Discussion Papers

Ingo Vogelsang

Zur Privatisierung von Telefongesellschaften
Nr. 101 / November 1992

Summary

Three years ago Germany enacted a First Postal Reform which included a separation of regulatory functions from the entrepreneurial functions of the German PTT and an organizational separation of the three sectors telecommunications (DBP Telekom), postal services and banking. Now a Second Postal Reform is hotly debated. This time the Government's intention is to convert the telecommunications sector into a private-law company and subsequently sell part of its shares to the public. The current paper wants to make a nontechnical economic contnbution to this discussion. The author argues, that both institutional economic theory and measurable evidence from privatization experience abroad suggest that such a Second Postal Reform is likely to improve welfare of all relevant groups affected, in particular consumers, the state and the employees of the DBP Telekom.

The economic theory of institutions has elaborated for state-owned enterprises with public-law status that the state is incabable of reliably setting sufficient incentives for productive efficiency and market-oriented behavior. In addition, the state cannot guarantee that it will abstain from intervening in the current and longrun affairs of the DBP Telekom whenever current political issues and longrun specific interests demand such an intervention. All this burdens the domestic and international competitiveness of the DBP Telekom.

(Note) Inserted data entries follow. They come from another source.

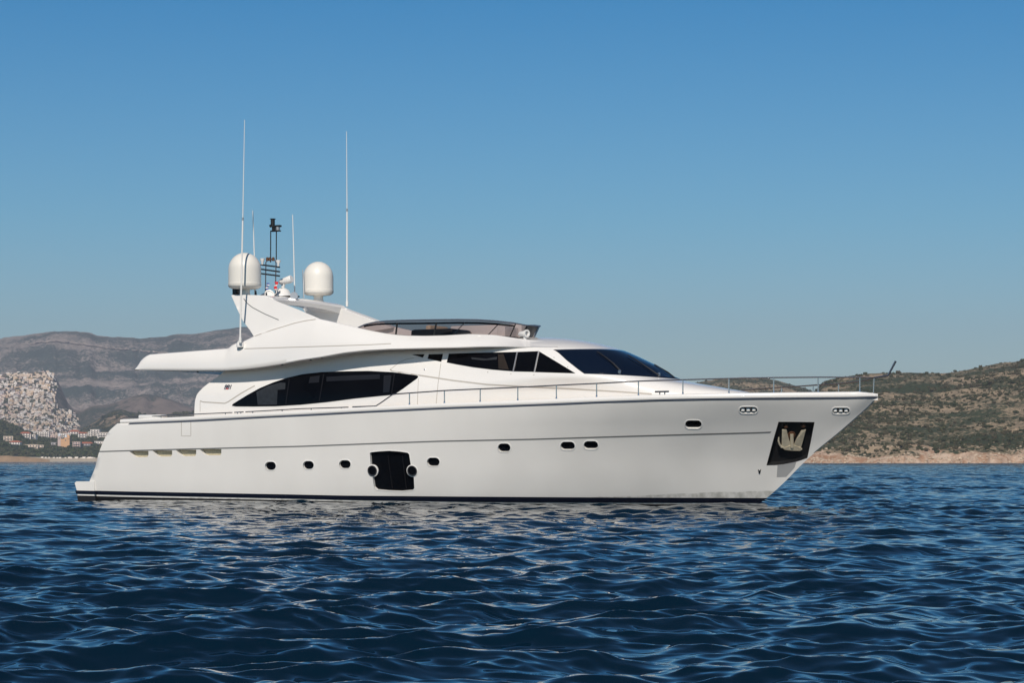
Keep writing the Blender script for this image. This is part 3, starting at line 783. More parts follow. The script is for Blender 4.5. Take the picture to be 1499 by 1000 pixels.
two_stage((508, 449), (508, 308), (507.3, 192), 2.35, .030, arch)
whip([(373.4, 436), (372.5, 380), (370, 308)], -1.6, .026, .015, arch)
whip([(431.5, 432), (430, 370), (428.3, 314)], .2, .024, .012, arch)
whip([(444.5, 436), (444, 415), (443, 395)], 1.6, .024, .018, arch)
b = onplane(345.5, 427.5, -2.0); MB().box(b, (.16, .2, .2), .02).build('stern_light', M['black'], arch)
MB().tube([b - Vector((0, 0, .25)), b], .03, 8).build('bracket', M['black'], arch)

# mast with its navigation lights
ym = -.7
P = lambda x, y, dy=0: onplane(x, y, ym + dy)
mast = MB()
for dy in (0, .28):
    mast.tube([P(388.5, 432, dy), P(389.2, 384, dy), P(392, 381, dy), P(398, 379.5, dy), P(403, 381.5, dy), P(404, 385, dy), P(403.2, 430, dy)], .02, 8)
mast = mast.build('mast', M['railsteel'], arch)
b = MB()
for ya_, yb2 in ((387.5, 391), (394, 397.8), (400.5, 404)):
    b.tube([P(382, ya_), P(409.5, yb2)], .026, 8)
b.build('crossbar', M['black'], mast)
b = MB()
for x in (396.3, 404.6):
    b.tube([P(x - .2, 384), P(x, 339)], .018, 8)
b.build('pole', M['black'], mast)
b = MB(); b.box(P(403.5, 338), (.34, .14, .04), .01); b.tube([P(399.5, 338), P(399.3, 330)], .035, 8)
b.tube([P(399.3, 332), P(399.3, 320.5)], .07, 12); b.tube([P(399.3, 320.8), P(399.3, 320.0)], .10, 12); b.tube([P(399.3, 329.5), P(395.3, 331)], .05, 8)
b.tube([P(402, 337), P(402, 330)], .04, 8); b.box(P(407, 330.8), (.2, .14, .06), .01); b.build('navigation_light', M['black'], mast)
MB().tube([P(406.8, 337), P(406.8, 331.5)], .07, 12).build('lens', M['alum'], mast)
for x, y in ((384, 382), (407.4, 384.5)): MB().lathe([(.03, -.12), (.04, -.04), (.085, .06), (.085, .08)], P(x, y), 14).build('horn', M['white'], mast)
for x in (391.5, 395, 400): MB().lathe([(.05, -.03), (.05, .06), (.02, .09)], P(x, 380.5), 12).build('lamp', M['brass'], mast)
def flag(x0, y0, x1, y1, cols, yy):
    a = onplane(x0, y0, yy); c_ = onplane(x1, y1, yy); V = []; Fc = []; n1, n2 = 5, 6
    r = bpy.data.objects
    for i in range(n1 + 1):
        for j in range(n2 + 1):
            V.append(Vector((a.x + (c_.x - a.x) * i / n1 + .02 * math.sin(j * 1.3), yy + .035 * math.sin(i * 1.7 + j * .8), a.z + (c_.z - a.z) * j / n2)))
    for i in range(n1):
        for j in range(n2): q = i * (n2 + 1) + j; Fc.append((q, q + 1, q + n2 + 2, q + n2 + 1))
    o = mesh('flag', V, Fc, cols, mast, True, 80)
    for k, pg in enumerate(o.data.polygons): pg.material_index = (k % n2) % len(cols)
    s = o.modifiers.new('s', 'SOLIDIFY'); s.thickness = .006
flag(389.6, 414.5, 393.6, 426, [M['blue'], M['white']], ym - .06)
flag(401.5, 412.5, 406.4, 425, [M['red'], M['red'], M['white']], ym - .06)

# open-array radar
pr_ = onplane(413.5, 434, -.2)
r_ = MB().lathe([(.34, -.05), (.34, .02), (.30, .07), (.26, .10), (.22, .2), (.12, .26), (.05, .27)], pr_, 28).build('radar', M['white'], arch)
a, c_ = onplane(409.5, 413.6, -.2), onplane(427, 408.2, -.2)
MB().tube([a, a.lerp(c_, .08), a.lerp(c_, .92), c_], [.06, .095, .13, .11], 14).build('scanner_bar', M['white'], r_)
MB().tube([pr_ + Vector((0, 0, .2)), a.lerp(c_, .35)], .06, 10).build('post', M['white'], r_)
b = MB(); b.box(onplane(421, 434.4, -.4), (.75, .3, .05), .01); b.tube([onplane(404, 431.5, -.5), onplane(404, 438, -.5)], .05, 8); b.tube([onplane(429, 433, -.4), onplane(432.5, 429.5, -.4), onplane(433.8, 437, -.4)], .045, 8); b.build('equipment_bracket', M['black'], arch)
MB().lathe([(.03, -.02), (.10, 0), (.13, .03), (.13, .06)], onplane(431, 433.5, -.6), 18, (.3, -1, .1)).build('camera', M['alum'], arch)
q = onplane(394, 432.3, -1.2)
hl = MB().lathe([(.10, -.38), (.11, -.2), (.13, -.04), (.165, 0), (.175, .03), (.15, .035), (.13, .0)], q, 24, (.45, -1, .08)).build('loudhailer', M['white'], arch)
MB().tube([q - Vector((.25, -.1, 0)), q - Vector((.5, -.15, .05))], [.09, .05], 10).build('loudhailer_body', M['white'], hl)
MB().box(q - Vector((.1, -.2, .22)), (.2, .14, .25), .02).build('bracket', M['white'], hl)
for x, y, yy in ((374.5, 431.5, -1.8), (390, 434.5, -1.6)):
    MB().tube([onplane(x, y + 5, yy), onplane(x, y - 6, yy)], [.05, .02], 8).build('small_antenna', M['black'], arch)

# ---------------- flybridge windscreen (smoked) and helm
def scr_line(pxs, yfn): return [ony(x, y, yfn) for x, y in pxs]
yb_ = lambda x, z: -(np.interp(x, [10.5, 12, 13.5, 14.5, 15.1], [2.28, 2.2, 2.0, 1.75, 1.3]))
yt_ = lambda x, z: yb_(x - .08, z) - .05
BOT = scr_line([(523.5, 480.3), (545, 485.2), (564, 489), (580, 490.7), (596, 492), (634, 492.4), (670, 490.8), (700, 490.6), (722, 492.0)], yb_)
TOP = scr_line([(524, 479.9), (534, 475.2), (548, 471.8), (565, 470), (590, 469), (634, 468.2), (670, 467.8), (700, 468.3), (726, 469.9)], yt_)
zb0, zt0 = BOT[-1].z, TOP[-1].z
BOT += [Vector((15.36, -.9, zb0 - .02)), Vector((15.50, -.45, zb0 - .03)), Vector((15.55, 0, zb0 - .03))]
TOP += [Vector((15.56, -.95, zt0 - .05)), Vector((15.74, -.48, zt0 - .10)), Vector((15.80, 0, zt0 - .12))]
def resamp(P, n):
    L = [0]
    for i in range(1, len(P)): L.append(L[-1] + (P[i] - P[i - 1]).length)
    return [Vector([float(np.interp(L[-1] * j / n, L, [p[c] for p in P])) for c in range(3)]) for j in range(n + 1)]
n = 70; B_, T_ = resamp(BOT, n), resamp(TOP, n)
B_ = B_ + [Vector((p.x, -p.y, p.z)) for p in B_[-2::-1]]; T_ = T_ + [Vector((p.x, -p.y, p.z)) for p in T_[-2::-1]]
V = []; Fc = []; NV2 = 5
for a, c_ in zip(B_, T_):
    V += [a.lerp(c_, t / NV2) for t in range(NV2 + 1)]
for i in range(len(B_) - 1):
    for r in range(NV2): q = i * (NV2 + 1) + r; Fc.append((q, q + 1, q + NV2 + 2, q + NV2 + 1))
fs = mesh('flybridge_screen', V, Fc, M['smoked'], fly, True, 80)
MB().tube(T_, .022, 6).build('screen_top_rail', M['steelblue'], fs)
rail_in = [a.lerp(c_, .80) + Vector((0, .10 if a.y < 0 else -.10, 0)) for a, c_ in zip(B_, T_)]
MB().tube(rail_in[2:60], .03, 8).build('handrail', M['black'], fs)
MB().tube(rail_in[-60:-2], .03, 8).build('handrail', M['black'], fs)
MB().tube([p + Vector((0, 0, .0)) for p in B_], .025, 6).build('screen_gasket', M['black'], fs)
def scr_at(px):
    i = min(range(n + 1), key=lambda k: abs((CX + F * (ROOTM @ B_[k]).x / (ROOTM @ B_[k]).y) - px)); return i
for px in (580.5, 634, 745):
    i = scr_at(px); MB().tube([B_[i], T_[i].lerp(B_[i], .15)] if px < 700 else [B_[i], T_[i]], .028 if px < 700 else .02, 8).build('screen_post', M['black'], fs)
for p0, p1 in ((660, 675), (712, 722)):
    i, j = scr_at(p0), scr_at(p1); MB().tube([B_[i] + Vector((0, .15, 0)), T_[j] + Vector((0, .05, -.08))], .014, 6).build('screen_stay', M['alum'], fs)
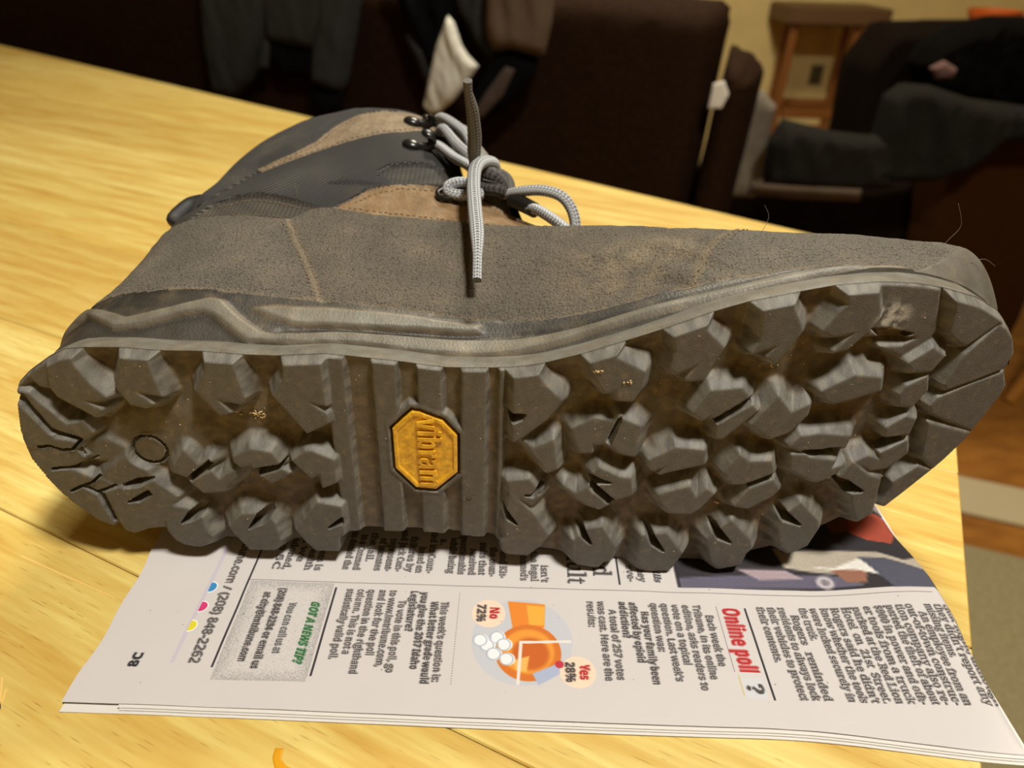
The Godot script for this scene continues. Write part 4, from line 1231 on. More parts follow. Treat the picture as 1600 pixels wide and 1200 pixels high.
	blob([5.4, 32.8, 6.7, 32.8, 5.6, 50.5, 4.5, 50.5], Color(0.84, 0.81, 0.78))
	disc(-6.0, 21.3, 6.2, Color(0.88, 0.78, 0.69))
	disc(25.6, 44.9, 6.2, Color(0.88, 0.78, 0.69))
	disc(19.4, 42.0, 1.5, Color(0.7, 0.2, 0.24))
	# foot of the page
	rule(-99.2, -60.0, 47.0, 0.8)
	rule(-65.0, 11.4, 49.5, 0.8)
	rule(9.6 - 0.0 - 9.6 - 113.3, -60.0, 45.8, 1.6, Color(0.73, 0.70, 0.74))
	for q in [[-112.4, 12.8, Color(0.2, 0.5, 0.72)], [-112.4, 22.0, Color(0.78, 0.2, 0.42)], [-113.0, 30.6, Color(0.82, 0.77, 0.15)]]:
		disc(q[0], q[1], 2.6, Color(0.93, 0.92, 0.9), 0.0, 1)
		disc(q[0], q[1], 2.2, q[2], 0.0, 1)
	line("lmtribune.com / (208) 848-2262", -107.6, -19.0, 45.4, 4.7)
	line("8C", -127.6, 42.2, 47.8, 4.6, false, true, ink, 0.0, true)
	line("GOT A NEWS TIP?", -72.3, 17.5, 43.6, 4.3, false, true, Color(0.16, 0.38, 0.2), 0.22)
	line("You can call us at", -80.4, 19.2, 41.0, 3.6, false, false, Color(0.3, 0.3, 0.3))
	line("(208) 848-2294 or email us", -85.9, 12.6, 47.1, 3.8, false, true)
	line("at city@lmtribune.com", -91.2, 14.6, 44.4, 3.8, false, true)
	# the column rule across the page and the article above it
	rule(8.7, 0.0, 0.0, 0.1)
	page.fill_rect(Rect2i(page_at(163, 8.7), Vector2i(2, int(262 * PX))), Color(0.45, 0.43, 0.43))
	var up := ["ated Press is", "cted wealth", "and we", "abandoned,", "page 5C"]
	for k in up.size(): line(up[k], -75.4 - 4.1 * k if k < 3 else -75.6 - 4.1 * k, -22.0, 3.4 if k != 2 else -1.0, 3.6, true)
	up = ["isn't", "but the legal", "inmate named's", "", "and Kit-", "the coun-", "suits that", "received", "questionable", "while being", "s.", "and itz Coun-", "based on", "failures by", "and Jack Con-", "represent-", "of inmates", "the jail.", "to a Conmed", "has denied the"]
	var ends := [6.0, 5.6, 5.4, 0.0, 4.6, 4.0, 3.4, 3.4, 3.2, 3.0, -12.0, 3.2, 3.2, 3.0, 2.8, 2.8, 2.6, -2.0, 2.6, 2.4]
	for k in up.size():
		if up[k]: line(up[k], 14.0 - 4.13 * k, maxf(-20.0, ends[k] - up[k].length() * 1.75), ends[k], 3.6, true)
	line("default", 24.2, -24.0, 6.2, 9.5, true)
	line("lied", 34.4, -14.0, 2.0, 9.5, true)
	rule(44.4, -30.0, 6.2, 0.7)
	line("they", 52.2, -4.0, 4.4, 3.6, true)
	line("eve-", 48.0, -4.0, 4.4, 3.6, true)
	line("Mills", 58.4, -6.0, 3.6, 3.2, true, false, ink, 0.2)
	# the article at the right
	var art := ["their contents.", "their vehicles to protect", "residents to always lock", "Rogers   reminded", "the truck.", "were locked securely in", "know whether the tools", "Rogers said he didn't", "Hotel  on  21st  Street.", "parked at the Red Lion", "er tools from a truck", "$900 in power and oth-", "ported the theft of about", "tion company also re-", "out-of-town construc-", "An employee from an", "missing items.", "they didn't report any", "that night, although", "been entered sometime", "unlocked vehicles had"]
	for k in art.size():
		var z1 := 53.2
		if k == 0: z1 = 38.8
		if k == 4: z1 = 29.0
		if k == 16: z1 = 36.0
		line(art[k], 95.2 + 3.98 * minf(k, 12) + 3.55 * maxf(k - 12, 0), 18.0 if k in [3, 15] else 14.6, z1, 3.7, true)
	# the news photograph, indistinct shapes of people outdoors
	blob([67.0, -90.0, 175.0, -90.0, 175.0, 6.3, 67.0, 6.3], Color(0.17, 0.155, 0.17))
	blob([110.0, -16.0, 130.0, -15.0, 152.0, -13.0, 160.0, -8.0, 175.0, -12.0, 175.0, 2.0, 150.0, -1.0, 128.0, -2.0, 112.0, -5.0], Color(0.66, 0.62, 0.56), 6.0)
	blob([68.0, 1.5, 96.0, -1.0, 128.0, -1.5, 136.0, 1.0, 140.0, 5.0, 68.0, 6.3], Color(0.36, 0.345, 0.41), 5.0)
	blob([92.0, -4.0, 112.0, -4.0, 118.0, 0.5, 100.0, 1.5], Color(0.62, 0.55, 0.58), 6.0)
	disc(125.6, 2.4, 3.3, Color(0.72, 0.69, 0.7), 0.0, 0, 0.8)
	disc(125.6, 2.4, 1.7, Color(0.5, 0.47, 0.5), 0.0, 0, 0.5)
	blob([130.0, -3.5, 138.0, -4.5, 143.0, -1.5, 141.0, 3.5, 134.0, 3.0], Color(0.55, 0.38, 0.3), 5.0)
	blob([122.0, -6.0, 132.0, -5.0, 142.0, -9.0, 150.0, -5.0, 148.0, 0.5, 140.0, -3.0, 130.0, -4.0], Color(0.84, 0.82, 0.79), 5.0)
	blob([143.0, -10.0, 153.0, -9.0, 166.0, -2.0, 175.0, 3.0, 175.0, 6.3, 150.0, 6.3, 147.0, 0.0], Color(0.3, 0.3, 0.35), 5.0)
	blob([149.0, -40.0, 163.0, -38.0, 169.0, -31.0, 166.0, -26.0, 161.0, -19.0, 152.0, -21.0, 146.0, -26.0], Color(0.62, 0.27, 0.19), 4.0)
	blob([136.0, -40.0, 150.0, -40.0, 147.0, -27.0, 139.0, -25.0], Color(0.42, 0.25, 0.19), 6.0)
	blob([158.0, -48.0, 175.0, -48.0, 175.0, -36.0, 166.0, -36.0], Color(0.6, 0.56, 0.56), 6.0)
	blob([164.0, -36.0, 168.0, -37.0, 175.0, -24.0, 173.0, -20.0], Color(0.5, 0.53, 0.66), 4.0)
	blob([168.0, -28.0, 171.0, -28.0, 175.0, -6.0, 172.0, -6.0], Color(0.75, 0.55, 0.5), 4.0)
	blob([112.0, -30.0, 126.0, -30.0, 130.0, -16.0, 114.0, -14.0], Color(0.1, 0.1, 0.12), 8.0)
	# the halftone is coarse: soften the pictures, then grain them
	for q in [[66.0, 176.0, -95.0, 6.2, 7], [-13.5, 26.0, 13.5, 52.5, 2]]:
		var a := page_at(q[1], q[2])
		var b := page_at(q[0], q[3])
		a = a.clamp(Vector2i.ZERO, page.get_size() - Vector2i.ONE)
		var rc := Rect2i(a, b - a)
		var sub := page.get_region(rc)
		sub.resize(maxi(1, rc.size.x / q[4]), maxi(1, rc.size.y / q[4]), Image.INTERPOLATE_BILINEAR)
		sub.resize(rc.size.x, rc.size.y, Image.INTERPOLATE_CUBIC)
		if q[4] > 3:
			for y in rc.size.y:
				for x in rc.size.x: sub.set_pixel(x, y, sub.get_pixel(x, y) * rng.randf_range(0.9, 1.08))
		page.blit_rect(sub, Rect2i(Vector2i.ZERO, rc.size), a)
	line("No", -5.6, 18.6, 23.6, 4.6, false, true, red)
	line("72%", -10.2, 17.4, 25.2, 4.2, false, true)
	line("Yes", 26.2, 42.0, 47.8, 4.6, false, true, red)
	line("28%", 21.4, 41.0, 48.8, 4.2, false, true)
	# soft fold marks and specks
	for k in 60: disc(rng.randf_range(-140.0, 160.0), rng.randf_range(-10.0, 60.0), rng.randf_range(0.08, 0.28), Color(0.3, 0.28, 0.25, 0.6))
	var tex := Image.create(page.get_width(), page.get_height(), false, Image.FORMAT_RGB8)
	page.convert(Image.FORMAT_RGB8)
	tex.copy_from(page)
	return ImageTexture.create_from_image(tex)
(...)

The example of British Telecom's privatization shows how reorganization and privatization of a telephone company can be practically achieved and what the ingredients of success for such a policy are. These successes are backed by a number of other privatization case studies recently undertaken by the World Bank.

As a consequence of the current analysis the risks of the Second Postal Reform appear to be small while the resulting potential benefits are large. In contrast, the risks from maintaining the status quo are deemed large and the potential benefits small.

Only German language version available.